The material below includes pictures; leave them out and return only the lines between the line containing "What Blender Python" and the line containing "return tuple((x /", inclusive, word for word.

+ + +

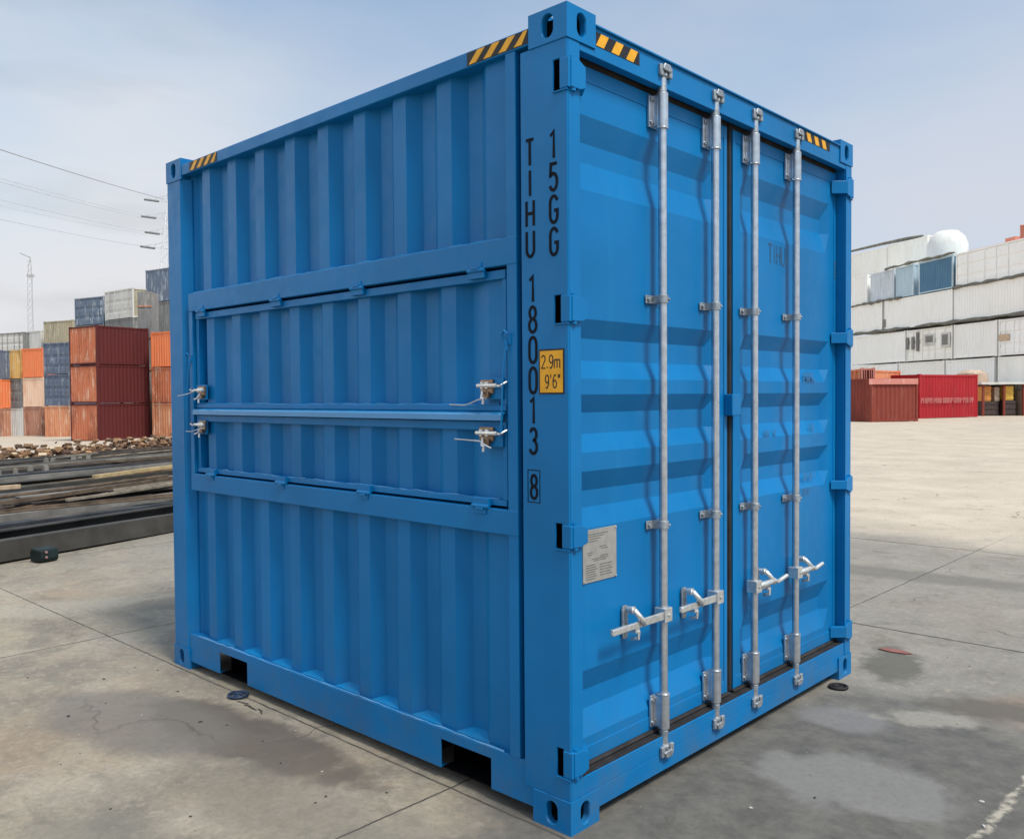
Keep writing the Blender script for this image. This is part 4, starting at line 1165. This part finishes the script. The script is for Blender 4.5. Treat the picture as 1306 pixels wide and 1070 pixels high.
# faded line of lettering: illegible in the photograph
mb = MB(); A, B = at(1174, 51.45), at(1244, 53.82); rr = random.Random(5)
u = 0.0; Ltot = (B-A).length; dd = (B-A).normalized(); nn = Vector((dd.y, -dd.x, 0))
if nn.dot(fw) > 0: nn = -nn
Mx = Matrix(((dd.x, nn.x, 0, A.x), (dd.y, nn.y, 0, A.y), (0, 0, 1, 0), (0, 0, 0, 1)))
while u < Ltot-.2:
    g_ = rr.choice((.13, .16, .18)); z0, z1 = .90, 1.22
    mb.box(u, u+.035, .03, .05, z0, z1, Mx); mb.box(u+g_-.05, u+g_-.02, .03, .05, z0+rr.choice((0, .12)), z1, Mx); mb.box(u+.036, u+g_-.051, .03, .05, rr.choice((z0, (z0+z1)/2)), rr.choice((z0, (z0+z1)/2))+.37*0+.05, Mx) if False else None
    u += g_+.035*(3 if rr.random() < .15 else 1)
o = mb.build('side_lettering', simple('faded_white_letters', (.55, .22, .20), .7)); o.parent = rc; o.matrix_parent_inverse = Matrix.Translation(-rc.location)
# beige sheeted load behind the red container
c0 = at(1240, 58); mb = MB(); rr = random.Random(9)
rings = []
for (sc_, z) in ((1.0, 0), (1.02, 2.2), (.9, 2.75), (.55, 2.98), (.05, 3.0)):
    rings.append(([(c0.x+1.0*sc_*math.cos(t)*rr.uniform(.92, 1.05), c0.y+1.0*sc_*math.sin(t)*rr.uniform(.92, 1.05), z) for t in [2*math.pi*k/14 for k in range(14)]]))
vs = [p for r_ in rings for p in r_]
mb.add(vs, [(i*14+k, i*14+(k+1) % 14, (i+1)*14+(k+1) % 14, (i+1)*14+k) for i in range(4) for k in range(14)])
tag(mb.build('sheeted_load', weathered('beige_sheet', (.42, .31, .23), (.3, .2, .14), .4, (.8, .7, .6), .3), smooth=True), 'beige sheeted load showing above the crimson container', 'covered load')
# open shed with goods at the right edge
sh = tag(empty('goods_shelter', tuple(at(1250, 56))), 'low pale roofed shelter of stored goods right of the crimson container', 'shelter')
def shl(mb_, nm, mat):
    o = mb_.build(nm, mat); o.parent = sh; o.matrix_parent_inverse = Matrix.Translation(-sh.location); return o
A, B = at(1253, 56), at(1330, 56)
dd = (B-A).normalized(); nn = Vector((-dd.y, dd.x, 0)); Mx = Matrix(((dd.x, nn.x, 0, A.x), (dd.y, nn.y, 0, A.y), (0, 0, 1, 0), (0, 0, 0, 1))); LL = (B-A).length
shl(MB().box(-.1, LL, -.1, 3, 2.02, 2.16, Mx), 'roof', PALE)
shl(MB().box(0, LL, 2.6, 2.7, 0, 2.0, Mx), 'back_wall', simple('shed_brown', (.10, .06, .05), .8))
for x in (0.02, 1.35, 2.6, 3.9): shl(MB().box(x, x+.12, 0, .12, 0, 2.0, Mx), 'post', RBR)
def goods(x0, x1, z0, z1, mat, nm, lab, cat='crate'):
    mb = MB(); mb.box(x0, x1, .3, 1.2, z0, z1, Mx)
    for k in range(3): mb.box(x0-.01, x1+.01, .27, .30, z0+(z1-z0)*(.1+.35*k), z0+(z1-z0)*(.2+.35*k), Mx)
    tag(mb.build(nm, mat, bevel=.03), lab, cat)
OG = simple('orange_goods', (.62, .26, .07), .7); YG = simple('yellow_goods', (.75, .45, .08), .7); DG = simple('dark_goods', (.07, .05, .045), .8); TG = simple('tan_goods', (.45, .34, .26), .8)
goods(.18, .72, .95, 1.9, OG, 'storage_crate', 'orange crate on a dark one at the left of the goods shelter')
goods(.18, 1.2, .012, .93, DG, 'storage_crate', 'dark brown crate on the ground at the left of the goods shelter')
goods(.95, 1.25, .95, 1.85, TG, 'storage_crate', 'narrow tan crate on the dark crate in the goods shelter')
goods(1.65, 2.15, 1.0, 1.9, YG, 'storage_crate', 'yellow crate high in the middle of the goods shelter')
goods(1.55, 2.3, .012, .98, DG, 'storage_crate', 'black crate on the ground below the yellow crate')
goods(2.75, 4.05, .012, 1.6, TG, 'storage_crate', 'wide tan crate at the right of the goods shelter')
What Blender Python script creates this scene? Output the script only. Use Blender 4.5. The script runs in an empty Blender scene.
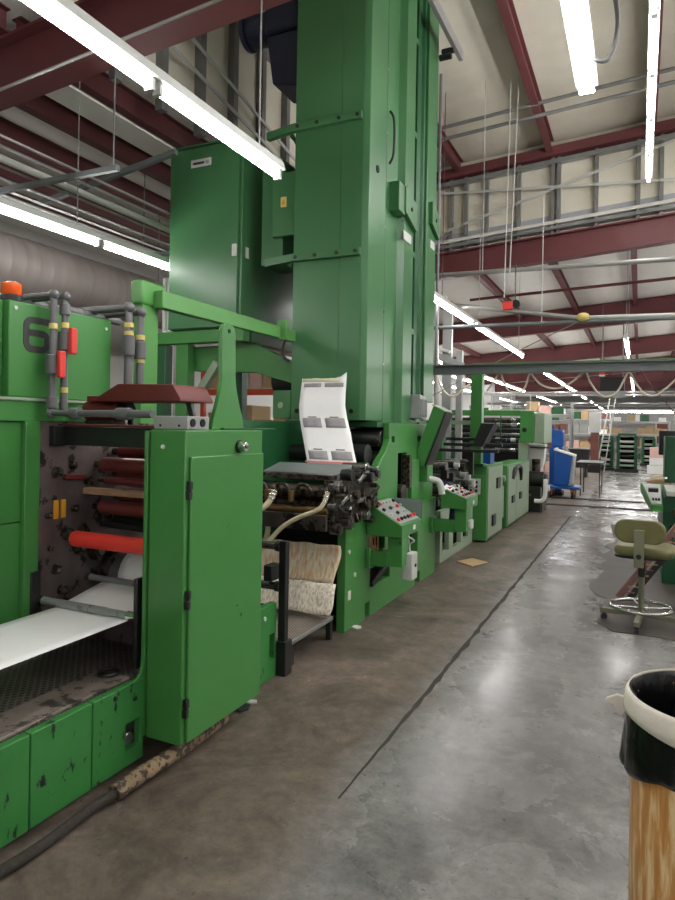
import bpy, bmesh, math, random
from mathutils import Vector, Matrix
random.seed(7)
R = math.radians
SC = bpy.context.scene
COL = SC.collection

# ------------------------------------------------------------------ materials
def _lin(c):
    return tuple((x / 12.92 if x <= .04045 else ((x + .055) / 1.055) ** 2.4) for x in (v / 255 for v in c)) + (1,)

def mat(name, rgb, rough=.5, metal=0., var=.12, scale=6., chips=None, chip_amt=.3, chip_scale=25., bump=0., bscale=60., stretch=None, rvar=.1, spec=.5):
    m = bpy.data.materials.new(name); m.use_nodes = True
    nt = m.node_tree; N = nt.nodes; L = nt.links
    b = N['Principled BSDF']
    b.inputs['Metallic'].default_value = metal
    b.inputs['Specular IOR Level'].default_value = spec
    tc = N.new('ShaderNodeTexCoord'); co = tc.outputs['Object']
    if stretch:
        mp = N.new('ShaderNodeMapping'); mp.inputs['Scale'].default_value = stretch
        L.new(co, mp.inputs['Vector']); co = mp.outputs['Vector']
    n = N.new('ShaderNodeTexNoise'); n.inputs['Scale'].default_value = scale; n.inputs['Detail'].default_value = 6
    L.new(co, n.inputs['Vector'])
    c = _lin(rgb)
    mx = N.new('ShaderNodeMix'); mx.data_type = 'RGBA'
    mx.inputs[6].default_value = tuple(v * (1 - var * 1.6) for v in c[:3]) + (1,)
    mx.inputs[7].default_value = tuple(min(1, v * (1 + var * 1.6)) for v in c[:3]) + (1,)
    L.new(n.outputs['Fac'], mx.inputs[0]); out = mx.outputs[2]
    if chips:
        n2 = N.new('ShaderNodeTexNoise'); n2.inputs['Scale'].default_value = chip_scale; n2.inputs['Detail'].default_value = 5
        n2.inputs['Roughness'].default_value = .6
        L.new(co, n2.inputs['Vector'])
        rp = N.new('ShaderNodeValToRGB')
        rp.color_ramp.elements[0].position = 1 - chip_amt; rp.color_ramp.elements[1].position = min(1, 1 - chip_amt + .04)
        L.new(n2.outputs['Fac'], rp.inputs['Fac'])
        m2 = N.new('ShaderNodeMix'); m2.data_type = 'RGBA'
        L.new(rp.outputs['Color'], m2.inputs[0]); L.new(out, m2.inputs[6]); m2.inputs[7].default_value = _lin(chips)
        out = m2.outputs[2]
    L.new(out, b.inputs['Base Color'])
    mr = N.new('ShaderNodeMapRange'); mr.inputs['To Min'].default_value = max(.03, rough - rvar); mr.inputs['To Max'].default_value = min(1, rough + rvar)
    L.new(n.outputs['Fac'], mr.inputs['Value']); L.new(mr.outputs['Result'], b.inputs['Roughness'])
    if bump:
        n3 = N.new('ShaderNodeTexNoise'); n3.inputs['Scale'].default_value = bscale; n3.inputs['Detail'].default_value = 4
        L.new(co, n3.inputs['Vector'])
        bp = N.new('ShaderNodeBump'); bp.inputs['Strength'].default_value = bump; bp.inputs['Distance'].default_value = .01
        L.new(n3.outputs['Fac'], bp.inputs['Height']); L.new(bp.outputs['Normal'], b.inputs['Normal'])
    return m

def emis(name, rgb, s):
    m = bpy.data.materials.new(name); m.use_nodes = True
    b = m.node_tree.nodes['Principled BSDF']
    b.inputs['Base Color'].default_value = (.9, .9, .9, 1)
    b.inputs['Emission Color'].default_value = _lin(rgb); b.inputs['Emission Strength'].default_value = s
    return m

M = {}
M['green'] = mat('green_paint', (64, 126, 62), .33, var=.08, scale=5, chips=(28, 48, 30), chip_amt=.285, chip_scale=13)
M['green2'] = mat('green_hazed', (62, 112, 70), .32, var=.06, scale=3)  # tower green, greyed in the colour for the haze it reflects
M['green_lit'] = mat('green_paint_lit', (78, 136, 68), .4, var=.08, scale=5)  # the same green made lighter, the light on the gantry painted in
M['green_dk'] = mat('dark_green_paint', (30, 84, 48), .4, var=.1)
M['green_pl'] = mat('plinth_green', (52, 122, 58), .42, var=.1, scale=4, chips=(20, 30, 22), chip_amt=.385, chip_scale=9, stretch=(2.2, 2.2, 1))
M['sage'] = mat('sage_and_lit_green', (138, 156, 132), .45, var=.08)
M['deep_green'] = mat('deep_machine_green', (20, 72, 44), .4, var=.1)
M['steel'] = mat('steel', (150, 152, 150), .28, .9, var=.12)
M['roller_grey'] = mat('roller_grey', (140, 142, 142), .3, .3, var=.08)
M['plate_lilac'] = mat('oily_machined_plate', (106, 94, 92), .4, .3, var=.5, scale=5, chips=(44, 36, 36), chip_amt=.42, chip_scale=9, bump=.2, bscale=25)
M['chrome'] = mat('chrome', (205, 206, 205), .15, 1., var=.05)
M['dsteel'] = mat('dark_oily_steel', (84, 78, 74), .4, .6, var=.45, scale=7, chips=(34, 28, 26), chip_amt=.45, chip_scale=9, bump=.2, bscale=25)
M['greasy'] = mat('greasy_metal', (82, 74, 62), .35, .5, var=.5, scale=22, chips=(24, 20, 17), chip_amt=.5, chip_scale=30, bump=.35, bscale=50)
M['black'] = mat('black_paint', (26, 27, 27), .45, var=.2)
M['blackpl'] = mat('black_plastic_sheet', (11, 11, 12), .28, var=.2, spec=.35, bump=1., bscale=11, stretch=(1, 1, .5))
M['dark'] = mat('dark_recess', (12, 12, 12), .8, var=.2)
M['grey'] = mat('grey_paint', (150, 152, 150), .45, var=.06)
M['lgrey'] = mat('pale_grey_paint', (196, 198, 194), .45, var=.05)
M['galv'] = mat('galvanised_steel', (150, 152, 150), .4, .55, var=.18, scale=9)
M['conduit'] = mat('conduit_metal', (168, 166, 164), .35, .4, var=.08)
M['ibeam'] = mat('grey_steel_beam', (112, 118, 118), .45, .1, var=.1)
M['red_steel'] = mat('red_primer_steel', (106, 56, 58), .5, var=.12, scale=2)
M['red_dk'] = mat('dark_red_primer_steel', (94, 48, 49), .5, var=.14, scale=2)
M['insul'] = mat('insulation_facing', (226, 223, 216), .75, var=.06, scale=2, bump=.5, bscale=3.5)
M['insul_y'] = mat('cream_insulation_facing', (228, 222, 206), .75, var=.07, scale=3, bump=.6, bscale=5)
M['stud'] = mat('wall_stud_metal', (128, 128, 128), .5, .1, var=.15)
M['wallp'] = mat('painted_wall', (190, 190, 186), .7, var=.05, scale=2)
M['maroon'] = mat('maroon_paint', (98, 34, 32), .45, var=.12)
M['maroon_roll'] = mat('maroon_rubber', (112, 52, 50), .32, var=.25, scale=8)
M['redroll'] = mat('red_rubber', (226, 62, 54), .35, var=.08)
M['wood'] = mat('tan_wood', (158, 122, 96), .55, var=.2, stretch=(3, 20, 20))
M['paper'] = mat('white_paper', (244, 244, 244), .7, var=.02)
M['paper_grey'] = mat('printed_grey', (150, 148, 150), .7, var=.1, scale=60)
M['paper_tan'] = mat('torn_tape', (206, 204, 170), .7, var=.1)
M['paper_pink'] = mat('pink_ink', (214, 130, 128), .6, var=.1)
M['ink'] = mat('dark_ink', (48, 46, 48), .6, var=.1)
M['pvc'] = mat('grey_pvc', (98, 98, 100), .4, var=.08)
M['yellow'] = mat('yellow_label', (216, 196, 118), .55, var=.08)
M['orange_lab'] = mat('orange_label', (210, 150, 40), .5, var=.1)
M['redv'] = mat('red_handle', (222, 62, 54), .4, var=.06)
M['orange'] = mat('orange_lens', (236, 96, 34), .2, var=.05)
M['rack'] = mat('orange_rack', (222, 88, 52), .5, var=.08)
M['hose'] = mat('cream_hose', (206, 196, 164), .45, var=.1, scale=12)
M['hose_w'] = mat('white_cable', (226, 220, 200), .5, var=.05)
M['blue'] = mat('blue_paint', (22, 78, 150), .35, var=.1)
M['bluedk'] = mat('dark_blue_motor', (44, 50, 78), .45, var=.15)
M['olive'] = mat('olive_vinyl', (106, 104, 64), .42, var=.1, scale=10)
M['olive_mt'] = mat('olive_metal', (120, 121, 100), .4, .2, var=.1)
M['brown'] = mat('brown_panel', (116, 70, 62), .5, var=.1)
M['card'] = mat('cardboard', (188, 160, 120), .7, var=.08)
M['white'] = mat('white_paint', (232, 232, 228), .5, var=.03)
M['whitecloth'] = mat('white_rim_band', (226, 218, 206), .65, var=.08, scale=18, bump=.5, bscale=14)
M['tan'] = mat('copper_cap', (176, 120, 82), .4, .3, var=.1)
M['worn_edge'] = mat('worn_edge_steel', (128, 118, 110), .45, .2, var=.4, scale=9, chips=(60, 54, 50), chip_amt=.45, chip_scale=14)
M['brass'] = mat('grimy_brass', (118, 92, 56), .4, .5, var=.3, scale=20)
M['pink'] = mat('pink_carton', (226, 186, 176), .7, var=.08)
M['purple'] = mat('violet_brown_slats', (112, 82, 76), .55, var=.2, scale=9)
M['tube'] = emis('fluorescent_tube', (254, 252, 250), 46)
M['clear'] = mat('cloudy_perspex', (150, 164, 164), .2, var=.05)
nt = M['clear'].node_tree; nt.nodes['Principled BSDF'].inputs['Transmission Weight'].default_value = .55

def floor_mat():
    m = bpy.data.materials.new('worn_concrete'); m.use_nodes = True
    nt = m.node_tree; N = nt.nodes; L = nt.links; b = N['Principled BSDF']
    tc = N.new('ShaderNodeTexCoord'); co = tc.outputs['Object']
    def noise(s, d=8, r=.6, dist=0.):
        n = N.new('ShaderNodeTexNoise'); n.inputs['Scale'].default_value = s; n.inputs['Detail'].default_value = d
        n.inputs['Roughness'].default_value = r; n.inputs['Distortion'].default_value = dist
        L.new(co, n.inputs['Vector']); return n.outputs['Fac']
    def ramp(f, p0, c0, p1, c1):
        r = N.new('ShaderNodeValToRGB'); e = r.color_ramp.elements
        e[0].position = p0; e[0].color = c0; e[1].position = p1; e[1].color = c1
        L.new(f, r.inputs['Fac']); return r.outputs['Color']
    def mix(f, a, c, mode='MIX'):
        x = N.new('ShaderNodeMix'); x.data_type = 'RGBA'; x.blend_type = mode
        if isinstance(f, (int, float)): x.inputs[0].default_value = f
        else: L.new(f, x.inputs[0])
        for s, v in ((6, a), (7, c)):
            if isinstance(v, tuple): x.inputs[s].default_value = v
            else: L.new(v, x.inputs[s])
        return x.outputs[2]
    base = ramp(noise(.9, 9, .65, .6), .3, _lin((92, 90, 89)), .74, _lin((164, 162, 160)))
    fine = ramp(noise(11, 12, .8), .35, (.45, .45, .45, 1), .66, (1.15, 1.15, 1.15, 1))
    col = mix(.9, base, fine, 'MULTIPLY')
    # the strip beside the press is browner and dirtier, up to the sawn joint
    sep = N.new('ShaderNodeSeparateXYZ'); L.new(co, sep.inputs[0])
    ad = N.new('ShaderNodeMath'); ad.operation = 'MULTIPLY_ADD'
    L.new(noise(2.2, 6, .6), ad.inputs[0]); ad.inputs[1].default_value = .5; L.new(sep.outputs['X'], ad.inputs[2])
    mr = N.new('ShaderNodeMapRange'); mr.inputs['From Min'].default_value = -1.05; mr.inputs['From Max'].default_value = -.75
    mr.inputs['To Min'].default_value = 1; mr.inputs['To Max'].default_value = 0
    L.new(ad.outputs[0], mr.inputs['Value'])
    dirt = ramp(noise(1.6, 9, .7, .8), .3, _lin((56, 48, 42)), .72, _lin((140, 126, 112)))
    col = mix(mr.outputs['Result'], col, mix(.85, dirt, fine, 'MULTIPLY'))
    spots = ramp(noise(30, 4, .6), .655, (0, 0, 0, 1), .69, (.85, .85, .85, 1))
    col = mix(spots, col, _lin((56, 54, 52)))
    pale = ramp(noise(5.5, 10, .8, 1.), .60, (0, 0, 0, 1), .72, (.6, .6, .6, 1))
    col = mix(pale, col, _lin((184, 180, 174)))
    L.new(col, b.inputs['Base Color'])
    rg = ramp(noise(1.7, 9, .7, .5), .3, (.14, .14, .14, 1), .75, (.40, .40, .40, 1))
    rg2 = mix(mr.outputs['Result'], rg, (.52, .52, .52, 1))
    L.new(rg2, b.inputs['Roughness'])
    bp = N.new('ShaderNodeBump'); bp.inputs['Strength'].default_value = .06; bp.inputs['Distance'].default_value = .02
    L.new(noise(9, 8, .6), bp.inputs['Height']); L.new(bp.outputs['Normal'], b.inputs['Normal'])
    return m
M['floor'] = floor_mat()
M['joint'] = mat('joint_filler', (50, 46, 42), .8, var=.5, scale=9)

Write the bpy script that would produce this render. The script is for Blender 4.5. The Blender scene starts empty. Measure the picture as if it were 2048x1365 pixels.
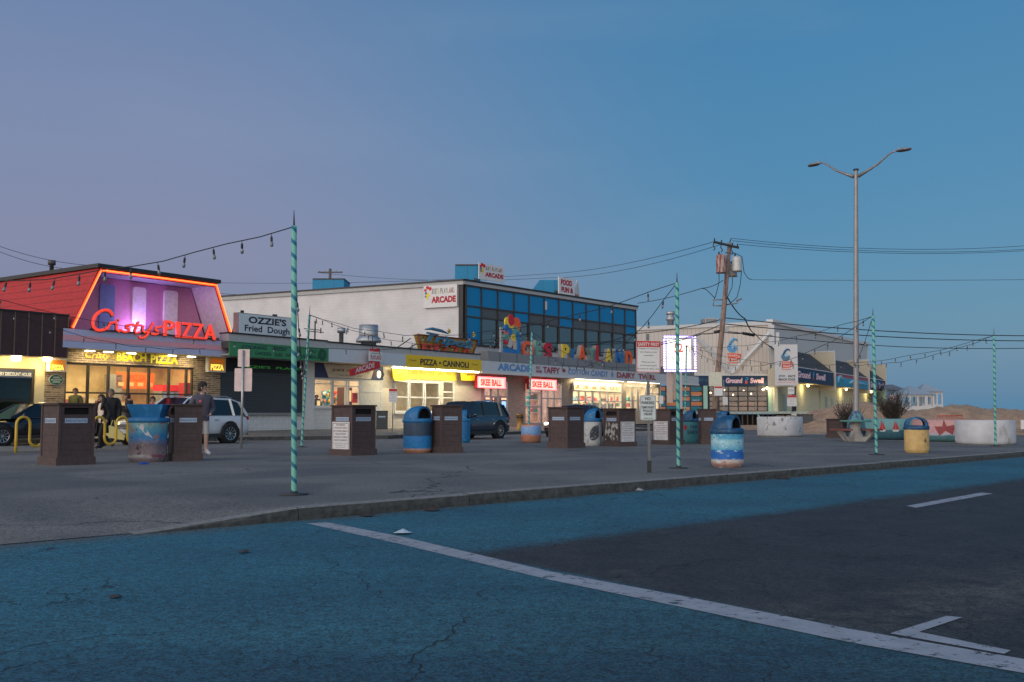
import bpy, bmesh, math, random
from mathutils import Vector, Matrix, Euler
random.seed(7)
SC = bpy.context.scene
COL = SC.collection
PI = math.pi
# ------------------------------------------------------------------ camera
FP = 1990.0; CH = 1.05; TH = math.atan(147/FP)
cd = bpy.data.cameras.new('camera'); cam = bpy.data.objects.new('camera', cd); COL.objects.link(cam)
cd.sensor_width = 36.0; cd.lens = 36.0*FP/2048; cd.clip_start = 0.05; cd.clip_end = 3000
cam.location = (0, 0, CH); cam.rotation_euler = (PI/2+TH, 0, 0); SC.camera = cam
# ------------------------------------------------------------------ world
wd = bpy.data.worlds.new("World"); SC.world = wd; wd.use_nodes = True
wt = wd.node_tree; wt.nodes.clear()
def wn(t, **k):
    n = wt.nodes.new(t)
    for a, b in k.items(): setattr(n, a, b)
    return n
SUN_EL, SUN_AZ = math.radians(2.0), math.radians(232)
sky = wn('ShaderNodeTexSky', sky_type='NISHITA', sun_disc=False, sun_elevation=SUN_EL, sun_rotation=SUN_AZ)
tc = wn('ShaderNodeTexCoord'); sp = wn('ShaderNodeSeparateXYZ'); wt.links.new(tc.outputs['Generated'], sp.inputs[0])
def wmath(op, a, b=None, clamp=False):
    n = wn('ShaderNodeMath', operation=op, use_clamp=clamp)
    for i, v in enumerate((a, b)):
        if v is None: continue
        if isinstance(v, (int, float)): n.inputs[i].default_value = v
        else: wt.links.new(v, n.inputs[i])
    return n.outputs[0]
def wrange(v, a, b, c=0., d=1.):
    n = wn('ShaderNodeMapRange', interpolation_type='SMOOTHSTEP')
    for i, x in enumerate((v, a, b, c, d)):
        if isinstance(x, (int, float)): n.inputs[i].default_value = x
        else: wt.links.new(x, n.inputs[i])
    return n.outputs[0]
def wmix(f, a, b):
    n = wn('ShaderNodeMix', data_type='RGBA')
    for s, v in (('Factor', f), ('A', a), ('B', b)):
        i = [x for x in n.inputs if x.name == s and (x.type == 'RGBA' if s != 'Factor' else x.type == 'VALUE')][0]
        if isinstance(v, (tuple, list)): i.default_value = (*v, 1)
        else: wt.links.new(v, i)
    return [o for o in n.outputs if o.type == 'RGBA'][0]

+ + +

■ **RESPONSE**
What Blender Python script creates this scene? Output the script only. Use Blender 4.5. The script runs in an empty Blender scene.
import bpy, bmesh, math, random
from mathutils import Vector, Matrix
random.seed(7)
R = math.radians
SC = bpy.context.scene
COL = SC.collection

# ------------------------------------------------------------------ materials
def _lin(c):
    return tuple((x / 12.92 if x <= .04045 else ((x + .055) / 1.055) ** 2.4) for x in (v / 255 for v in c)) + (1,)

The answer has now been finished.